Tips & Tricks


Scrivener is, at the most basic of explanation, a three-ring binder available on Windows, Mac, and iOS. It has the text capabilities of Word mixed with a corkboard, sub-folders, character descriptions, and dozens of other things like giant scrapbook, and it’s all customizable to fit your style.

It Adapts To You

You want a different layout? It’s easy enough to delete, rearrange, and customize everything in a binder, and you can have multiple binders in a single project. You can also create templates once you’ve figured out what you need and don’t need so you can create series templates or just a standard template that helps you jump into that story.

Scrivener Windows Tool

Don’t know where something goes or only have a snippet? Write it in it’s own text file, and put it where you need it to when you figure it out.

Have the research but you don’t want to open a dozen browser tabs, images, and various other materials? Stick it all in Scrivener and use the side by side function to write while you flip through your research without ever being distracted by the internet.

Scrivener Side-by-side View


Scrivener has assembled the most common manuscript layouts, saving you time in exporting.

If I need to export a single chapter, doable. If I need to export my notes with a chapter, doable. If I need someone to look at any piece apart or together, doable.

For my style, I export to Word for my editor and handle publication formatting with Sigil and InDesign, but if you needed to share a PDF or an ebook file with a beta reader, it’s manageable.

Learning How

From Youtube to their website, and even on FB, Scrivener has many tutorials on the subject. I would recommend at least familiarizing yourself with the system through these means before trying out Scrievener.

The great thing about Scrivener‘s trial period is it’s a 30 days of USE. This means if you try it on day 1 and don’t look at it for a month, you still have 29 days. This means you can take your time to work through the tutorials as you need to while also experimenting.


Scapple is a Scrivener add-on. It’s a brainstorming app, letting you draw connections between pieces of thought. In the image below is just a rough out of something I needed for my book Orb Collector while I was in converting my notes from paper to screen.

Example of Scapple used during my Orb Collector Book

Scapple actually has a lot of options when it comes to connectors, shapes, font arrangements, and more. (See a Youtube video on it here.)

Here’s another video of importing a Mind Map into Scivener on Youtube. A Mind Map can be whatever you need it to be from as simple as what I have above to more complex using Scapple.

A word of caution because I see this so many times from people who just don’t know what to do with Scrivener when they get it. It’s a program with a lot of options, and understanding those options can be overwhelming. Please, reach out to other users, watch the videos, experiment.

I give this word of caution because I see so many get it, hate it, can’t get it to do what they want, and six months down the road they realize it was a simple fix to the issue they had and now love it.

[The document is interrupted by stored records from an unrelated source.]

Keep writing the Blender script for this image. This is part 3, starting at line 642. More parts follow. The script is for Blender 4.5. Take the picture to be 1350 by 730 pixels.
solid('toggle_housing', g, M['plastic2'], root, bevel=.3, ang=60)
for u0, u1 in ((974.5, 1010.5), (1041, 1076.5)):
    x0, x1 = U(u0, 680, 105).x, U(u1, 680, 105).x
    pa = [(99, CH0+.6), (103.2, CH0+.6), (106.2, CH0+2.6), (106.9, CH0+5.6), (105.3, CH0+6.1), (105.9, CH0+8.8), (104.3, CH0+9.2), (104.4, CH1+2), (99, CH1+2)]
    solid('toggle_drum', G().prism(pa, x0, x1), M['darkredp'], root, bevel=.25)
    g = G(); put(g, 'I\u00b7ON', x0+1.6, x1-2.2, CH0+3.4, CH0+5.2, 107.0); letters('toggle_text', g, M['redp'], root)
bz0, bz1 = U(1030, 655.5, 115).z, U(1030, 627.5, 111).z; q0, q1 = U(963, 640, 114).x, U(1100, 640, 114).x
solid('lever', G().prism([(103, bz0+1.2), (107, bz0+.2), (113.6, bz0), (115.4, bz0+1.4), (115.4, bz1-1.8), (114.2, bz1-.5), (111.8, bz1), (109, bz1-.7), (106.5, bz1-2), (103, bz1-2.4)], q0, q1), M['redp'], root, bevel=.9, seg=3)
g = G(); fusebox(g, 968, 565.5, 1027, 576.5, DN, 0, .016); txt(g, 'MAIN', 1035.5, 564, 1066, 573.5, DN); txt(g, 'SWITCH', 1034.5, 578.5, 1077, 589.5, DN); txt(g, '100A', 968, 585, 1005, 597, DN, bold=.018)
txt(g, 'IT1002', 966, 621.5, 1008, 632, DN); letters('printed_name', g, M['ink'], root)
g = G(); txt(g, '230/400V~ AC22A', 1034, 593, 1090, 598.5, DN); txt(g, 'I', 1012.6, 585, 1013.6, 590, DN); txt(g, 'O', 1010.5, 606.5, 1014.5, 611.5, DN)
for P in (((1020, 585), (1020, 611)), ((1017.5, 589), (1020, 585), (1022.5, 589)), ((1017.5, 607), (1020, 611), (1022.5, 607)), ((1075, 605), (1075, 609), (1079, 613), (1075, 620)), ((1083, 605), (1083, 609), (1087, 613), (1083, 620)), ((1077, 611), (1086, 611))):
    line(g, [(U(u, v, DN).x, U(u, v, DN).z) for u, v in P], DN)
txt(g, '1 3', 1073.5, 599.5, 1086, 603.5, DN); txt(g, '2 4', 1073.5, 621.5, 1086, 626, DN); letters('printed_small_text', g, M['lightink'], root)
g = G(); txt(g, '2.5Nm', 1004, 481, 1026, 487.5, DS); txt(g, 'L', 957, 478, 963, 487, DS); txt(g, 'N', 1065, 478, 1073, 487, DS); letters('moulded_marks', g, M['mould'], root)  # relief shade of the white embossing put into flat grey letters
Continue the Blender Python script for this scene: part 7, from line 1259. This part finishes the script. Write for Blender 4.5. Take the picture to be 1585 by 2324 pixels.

It’s a great program but it isn’t as simple as Word, and I’ll tell you now, most writers don’t get the most out of Word for the same reason they don’t get the same out of Scrivener because it takes diving in and looking for an answer when they’re not 100% of the question.

When I first tried Scrivener/saw Scrivener, I thought the program was overkill. It took using the 30 days of use trial and watching the videos, seeing what issues others had with the program via forums/FB groups to understand how useful this program is. Now, I love writing in it. I love the ability to have all my notes centralized for an entire series, for standalones, for future works, etc. Everything is in one place, and it allows me to stay on task, produce better word counts than when I used only Word, and as my writing evolves, it adapts easily enough to handle whatever I throw at it.